Most of the ideas from today’s show came from the following sources:

Fixed point values in Java

I mentioned in one of my latest entries that I’ve done a bunch of fixed point stuff in Java lately. I work for a company that does many financial calculations, and much of the legacy code is in other languages. There’s always been a problem with rounding and consistency in these calculations. They’ve all been addressed, but there’s always pain to get it through testing when a change to calculation code arises.

Martin Fowler has discussed in several venues the idea of having a class that represents Money. This ensures semantic consistency, rounding precision, and especially it provides an allocate method to distribute Money among various individuals or accounts without losing any fractions. Everything is accounted for correctly.

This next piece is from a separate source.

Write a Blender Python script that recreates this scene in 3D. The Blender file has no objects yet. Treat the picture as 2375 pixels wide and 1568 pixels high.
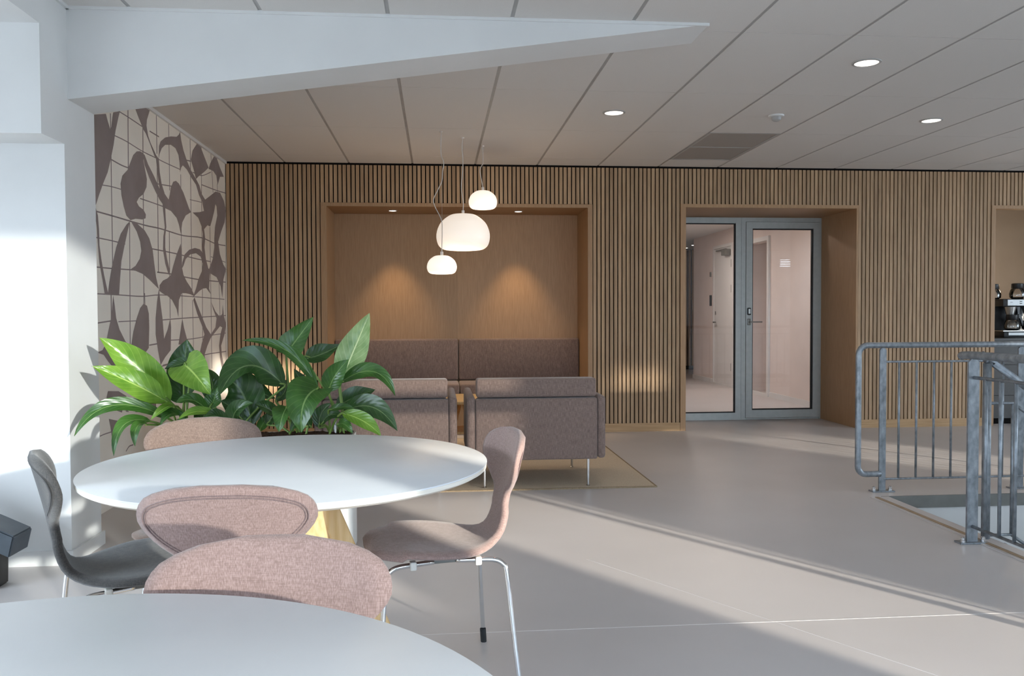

We not only deal with Money, but other values which we must treat as always having exactly n number of decimals. Martin Fowler’s examples have often included code, and this guy wrote a Money class in the same spirit. But I didn’t want to rely on my own fixed point caculations to do the job right (you know, losing precision, increasing scale based on the arithmetic function performed, and all that stuff that’s real easy to ignore — even though you know it’s gonna come back and bite). I poked around and found out that IBM has done a great job of it already. They submitted a JSR long ago, and you can see that their work has been incorporated into J2SE 1.5 (or 5.0 — silly Sun marketing droids).

If you need to do reliable fixed point or decimal floating point calculations in Java, and you aren’t moving to J2SE 5.0 immediately, check out the small decimal.jar in this ZIP file (there’s even decimal1.jar for the 0.004% of Java users stuck on JDK 1.1) from IBM. It just may save the day.